According to the Fact-Checking Platform, the maps provided by countries may not always follow the guidelines for the Publication and Dissemination of UN Maps and Documents. This is because these guidelines are meant only for the organization’s secretariat to publish maps online and on other media.

However, the maps available in the UN digital library belong to the class of “maps developed on the Internet and other media,” and the reference to UN guidelines only applies to maps attached to documents provided to the organization by countries. When a country submits a document to the UN, the name of that country is listed as the author of the document. For instance, in a letter sent by the Permanent Representative of Armenia to the UN last November, the author section of the document mentions “Armenia.” You can find all the documents authored by Armenia at this link, but there are no maps available. However, you can find maps of Armenia published by the United Nations between 1993 and 2013 at this link.

Thus, in the sources of the UN, there is no indication that the countries provide the maps themselves; on the contrary, according to the organization, the cartography department of the UN prepares them. The guideline also notes that many of the United Nations’ published maps are produced by their cartographic department.

“Others are done by outside firms, or prepared in the field, or taken from non-United Nations sources. A map or maps may form the principal part of a United Nations document or be ancillary to other materials.” 
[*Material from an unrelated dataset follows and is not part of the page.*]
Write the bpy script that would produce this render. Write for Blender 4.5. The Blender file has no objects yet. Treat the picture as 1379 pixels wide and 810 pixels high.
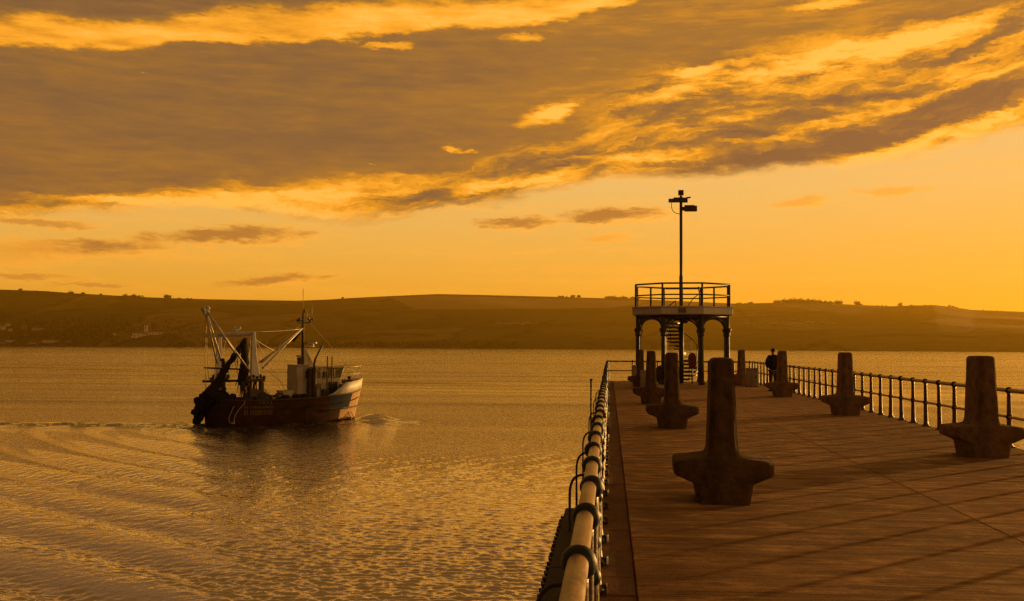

The question about the basis on which the relevant UN department prepares the maps is still unanswered. It is unclear whether the UN specialists work with the respective governments of the countries when creating maps or not. “Verified” has sent a request to the United Nations and we will update the article as soon as we receive a response.

The former permanent representatives of Armenia at the UN also deny

“Verified” also had conversations with two of Armenia’s former permanent representatives at the United Nations, Karen Nazaryan (who is now an advisor to the deputy prime minister) and Armen Martirosyan. Both of them denied that Armenia submitted any map to the UN during their tenure. Their responses are provided below.

Armen Martirosyan, 2003-2009

“I neither received such instruction nor, of course, did I provide it. Nothing like this happened from 2003 to 2009; I cannot say what happened after that,” said Armen Martirosyan. 

To the question of whether there was any other way to transfer the maps to the UN, Martirosyan replied that typically everything is done through the UN and that anything else would be merely hypothetical, according to the former ambassador.

“Typically, a country’s government communicates with the United Nations or any other international organization through their embassy in the respective country. However, we have not had any communication regarding maps for the past six years. Even during my tenure, the UN did not request any maps. Despite having discussions about Karabakh for many years, there has been no talk about maps.”

Karen Nazaryan, 2009-2014

“We did not provide any map of that kind. To the best of my recollection, maps that could be used as a reference are limited to federal missions or other institutions not affiliated with the United Nations. As far as I know, member states do not provide maps. During my tenure, neither any UN entity nor our embassy or I provided official or unofficial maps.” Karen Nazaryan stated that “no UN entity approached our diplomatic mission or me for any consultation or discussion regarding publishing or reproducing any maps.”